L’université de Grenoble-Alpes s’est mobilisée pour porter le projet. 60 à 70 % du coût total de la formation (60 000 euros) devraient être financés par des dons recueillis par la Fondation de l’université et via un appel au crowdfunding qui a permis de recueillir 6 000 euros en une semaine. L’université assumera le reste sur ses ressources propres. Depuis la rentrée 2015 déjà, les premiers cours de langue française sont offerts au Centre universitaire d’études françaises (CUEF), rattaché à l’université Grenoble Alpes. Plus ancien centre de langue en France, le CUEF fête ses 120 ans en 2016. Il assume aussi sur son budget les stages intensifs offerts chaque mois à une dizaine d’étudiants, soit un effort de 8 000 euros par mois : « Nous sommes une porte d’entrée et nous avons toujours accueilli gracieusement des réfugiés politiques et des migrants », explique Mélina Heringer, responsable administrative du CUEF.

« Nous enseignons le français à des adultes, majoritairement à des étudiants, mais ce peut être aussi d’autres membres de leur famille, envoyés par les associations ou l’université : Syriens, Angolais ou Irakiens, surtout de formation scientifique avec une motivation, une capacité d’adaptation et une force de travail incroyables », explique Mme Héringer. L’apprentissage de la langue française est la clef qui ouvre la porte des études. « Oui, quand on ne peut pas s’exprimer, communiquer et comprendre, c’est vraiment très dur », se rappelle ainsi Maher, admis désormais en DU.
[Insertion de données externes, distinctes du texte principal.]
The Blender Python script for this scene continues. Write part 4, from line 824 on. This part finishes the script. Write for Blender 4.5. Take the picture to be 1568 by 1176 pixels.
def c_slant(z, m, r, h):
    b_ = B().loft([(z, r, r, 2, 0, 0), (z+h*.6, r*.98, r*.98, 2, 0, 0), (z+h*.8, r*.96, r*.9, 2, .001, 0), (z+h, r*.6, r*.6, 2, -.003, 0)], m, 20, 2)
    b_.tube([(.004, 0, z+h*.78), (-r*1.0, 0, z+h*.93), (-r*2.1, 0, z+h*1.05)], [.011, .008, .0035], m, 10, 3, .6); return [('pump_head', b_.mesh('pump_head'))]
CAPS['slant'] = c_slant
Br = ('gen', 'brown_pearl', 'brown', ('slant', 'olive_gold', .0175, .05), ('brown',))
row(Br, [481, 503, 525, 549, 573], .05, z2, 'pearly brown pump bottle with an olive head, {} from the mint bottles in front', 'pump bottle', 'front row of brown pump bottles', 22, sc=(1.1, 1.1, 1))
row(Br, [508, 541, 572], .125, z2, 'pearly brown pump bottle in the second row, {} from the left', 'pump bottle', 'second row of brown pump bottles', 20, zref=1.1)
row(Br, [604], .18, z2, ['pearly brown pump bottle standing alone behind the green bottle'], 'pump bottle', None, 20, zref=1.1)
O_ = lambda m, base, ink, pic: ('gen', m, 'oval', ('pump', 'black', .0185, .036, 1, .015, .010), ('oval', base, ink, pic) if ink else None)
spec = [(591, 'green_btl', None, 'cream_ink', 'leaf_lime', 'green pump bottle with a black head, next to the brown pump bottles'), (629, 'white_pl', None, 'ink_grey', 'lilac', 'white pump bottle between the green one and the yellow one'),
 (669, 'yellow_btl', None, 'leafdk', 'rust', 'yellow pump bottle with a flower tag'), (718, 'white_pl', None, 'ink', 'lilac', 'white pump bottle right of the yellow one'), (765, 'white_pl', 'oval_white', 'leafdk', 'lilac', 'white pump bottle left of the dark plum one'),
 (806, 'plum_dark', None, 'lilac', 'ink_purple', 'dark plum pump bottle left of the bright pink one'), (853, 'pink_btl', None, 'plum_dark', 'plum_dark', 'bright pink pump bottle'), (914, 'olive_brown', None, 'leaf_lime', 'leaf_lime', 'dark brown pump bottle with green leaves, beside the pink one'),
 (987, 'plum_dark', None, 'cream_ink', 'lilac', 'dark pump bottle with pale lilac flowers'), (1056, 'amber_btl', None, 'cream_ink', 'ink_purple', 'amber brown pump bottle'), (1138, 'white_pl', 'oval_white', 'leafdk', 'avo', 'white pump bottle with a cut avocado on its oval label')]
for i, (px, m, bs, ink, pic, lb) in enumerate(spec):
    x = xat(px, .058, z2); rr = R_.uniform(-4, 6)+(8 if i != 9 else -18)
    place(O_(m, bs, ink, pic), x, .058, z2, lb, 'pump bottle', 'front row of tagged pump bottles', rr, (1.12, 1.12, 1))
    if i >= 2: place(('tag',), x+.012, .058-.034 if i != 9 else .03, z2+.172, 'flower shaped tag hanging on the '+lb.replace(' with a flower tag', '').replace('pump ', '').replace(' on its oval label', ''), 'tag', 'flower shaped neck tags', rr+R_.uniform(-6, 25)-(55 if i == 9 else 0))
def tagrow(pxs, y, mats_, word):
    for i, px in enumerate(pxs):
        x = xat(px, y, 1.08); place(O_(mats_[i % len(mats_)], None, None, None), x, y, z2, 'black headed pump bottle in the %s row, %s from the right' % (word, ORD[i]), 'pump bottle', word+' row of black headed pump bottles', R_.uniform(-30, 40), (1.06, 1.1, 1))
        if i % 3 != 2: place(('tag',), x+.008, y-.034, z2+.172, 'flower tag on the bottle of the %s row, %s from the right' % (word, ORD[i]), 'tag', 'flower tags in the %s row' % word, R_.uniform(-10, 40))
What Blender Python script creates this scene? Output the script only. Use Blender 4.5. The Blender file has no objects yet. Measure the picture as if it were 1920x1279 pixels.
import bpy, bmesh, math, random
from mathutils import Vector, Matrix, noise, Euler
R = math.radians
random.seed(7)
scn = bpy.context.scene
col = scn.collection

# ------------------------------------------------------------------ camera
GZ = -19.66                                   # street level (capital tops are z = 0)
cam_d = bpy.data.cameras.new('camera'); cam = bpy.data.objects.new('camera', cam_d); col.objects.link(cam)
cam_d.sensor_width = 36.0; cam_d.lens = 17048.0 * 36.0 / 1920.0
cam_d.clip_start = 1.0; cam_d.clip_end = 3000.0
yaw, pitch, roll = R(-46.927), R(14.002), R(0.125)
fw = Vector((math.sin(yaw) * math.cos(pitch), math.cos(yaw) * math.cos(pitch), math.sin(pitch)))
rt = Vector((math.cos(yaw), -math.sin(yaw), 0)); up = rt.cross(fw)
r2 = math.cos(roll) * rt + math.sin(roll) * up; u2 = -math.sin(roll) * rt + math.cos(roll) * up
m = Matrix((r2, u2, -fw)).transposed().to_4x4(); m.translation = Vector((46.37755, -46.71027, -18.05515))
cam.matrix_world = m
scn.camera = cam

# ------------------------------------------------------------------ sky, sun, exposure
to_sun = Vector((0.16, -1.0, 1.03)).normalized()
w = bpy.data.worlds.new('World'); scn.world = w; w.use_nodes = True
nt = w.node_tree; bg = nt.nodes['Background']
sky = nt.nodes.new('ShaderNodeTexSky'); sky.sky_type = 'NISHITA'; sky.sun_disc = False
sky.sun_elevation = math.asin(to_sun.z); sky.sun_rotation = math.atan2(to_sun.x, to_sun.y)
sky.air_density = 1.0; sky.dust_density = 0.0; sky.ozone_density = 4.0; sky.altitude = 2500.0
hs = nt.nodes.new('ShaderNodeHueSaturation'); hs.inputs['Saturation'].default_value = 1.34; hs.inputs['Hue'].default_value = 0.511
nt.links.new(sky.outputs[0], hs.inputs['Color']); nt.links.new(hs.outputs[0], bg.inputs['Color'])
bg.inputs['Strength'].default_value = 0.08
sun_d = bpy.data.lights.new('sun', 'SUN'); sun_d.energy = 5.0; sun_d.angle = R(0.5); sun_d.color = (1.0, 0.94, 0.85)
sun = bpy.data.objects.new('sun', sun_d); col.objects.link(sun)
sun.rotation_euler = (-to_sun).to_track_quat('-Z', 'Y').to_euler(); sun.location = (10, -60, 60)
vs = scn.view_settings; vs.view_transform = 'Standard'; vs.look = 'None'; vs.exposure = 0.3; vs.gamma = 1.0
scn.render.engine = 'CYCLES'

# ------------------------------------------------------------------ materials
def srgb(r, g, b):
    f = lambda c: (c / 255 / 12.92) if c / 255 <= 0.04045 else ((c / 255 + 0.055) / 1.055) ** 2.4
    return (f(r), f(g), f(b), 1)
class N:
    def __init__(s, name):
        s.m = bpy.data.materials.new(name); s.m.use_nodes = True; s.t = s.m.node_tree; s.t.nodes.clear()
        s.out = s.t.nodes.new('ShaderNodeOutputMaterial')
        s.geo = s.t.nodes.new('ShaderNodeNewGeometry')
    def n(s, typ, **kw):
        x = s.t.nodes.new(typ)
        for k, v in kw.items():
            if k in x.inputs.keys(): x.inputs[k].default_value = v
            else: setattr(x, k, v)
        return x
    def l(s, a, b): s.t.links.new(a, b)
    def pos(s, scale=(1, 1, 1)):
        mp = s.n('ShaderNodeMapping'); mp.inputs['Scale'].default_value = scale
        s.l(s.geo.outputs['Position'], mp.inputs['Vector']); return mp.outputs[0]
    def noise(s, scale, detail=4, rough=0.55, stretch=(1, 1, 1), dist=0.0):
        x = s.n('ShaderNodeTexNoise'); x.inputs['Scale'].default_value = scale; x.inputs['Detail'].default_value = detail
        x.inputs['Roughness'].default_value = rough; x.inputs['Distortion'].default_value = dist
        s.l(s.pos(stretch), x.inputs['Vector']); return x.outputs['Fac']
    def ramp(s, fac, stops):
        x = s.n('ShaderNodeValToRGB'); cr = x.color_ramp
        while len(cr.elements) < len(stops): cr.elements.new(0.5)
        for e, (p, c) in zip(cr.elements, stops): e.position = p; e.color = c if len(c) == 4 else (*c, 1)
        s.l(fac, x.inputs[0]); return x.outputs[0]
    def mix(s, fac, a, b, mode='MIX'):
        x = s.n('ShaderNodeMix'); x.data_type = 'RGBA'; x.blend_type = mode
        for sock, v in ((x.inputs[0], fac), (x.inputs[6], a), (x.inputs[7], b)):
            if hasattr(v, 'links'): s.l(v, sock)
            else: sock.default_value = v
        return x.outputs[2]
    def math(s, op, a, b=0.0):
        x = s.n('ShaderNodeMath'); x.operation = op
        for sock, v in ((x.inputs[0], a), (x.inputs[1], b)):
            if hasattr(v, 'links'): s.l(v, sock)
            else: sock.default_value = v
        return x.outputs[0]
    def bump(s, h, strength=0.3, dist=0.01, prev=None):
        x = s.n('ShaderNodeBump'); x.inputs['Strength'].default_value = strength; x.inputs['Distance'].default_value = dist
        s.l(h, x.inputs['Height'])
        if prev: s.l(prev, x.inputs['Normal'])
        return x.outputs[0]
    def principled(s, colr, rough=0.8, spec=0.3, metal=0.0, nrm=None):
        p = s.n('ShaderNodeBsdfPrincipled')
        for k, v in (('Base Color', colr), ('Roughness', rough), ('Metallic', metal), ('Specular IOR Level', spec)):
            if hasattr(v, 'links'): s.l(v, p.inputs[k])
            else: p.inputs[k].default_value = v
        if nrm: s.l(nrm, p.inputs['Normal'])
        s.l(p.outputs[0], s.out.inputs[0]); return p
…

Mais ce seul mois de stage de français n’est pas suffisant pour permettre d’envisager une reprise d’études. Avec 20 heures de cours par semaine, beaucoup de travail à la maison, et des étudiants très motivés, les meilleurs peuvent arriver au niveau A2 en deux ou trois stages qu’ils ne peuvent pas réaliser d’un seul tenant faute de place. Ils doivent laisser leur place avant de revenir une fois ou deux : « Chaque mois nous sommes obligés de refuser des élèves, c’est terrible pour eux et pour nous », expliquent Mélina Héringer et Laura Abou Haidar, la directrice du CUEF. Comme ceux de l’université Grenoble-Alpes, les responsables du CUEF espèrent que l’aide évoquée par le secrétaire d’Etat à l’enseignement supérieur Thierry Mandon lors de la matinée de travail sur l’accueil des étudiants réfugiés et demandeurs d’asile, mardi 10 mai à Paris, pourra enfin se concrétiser, afin de pouvoir élargir son accueil.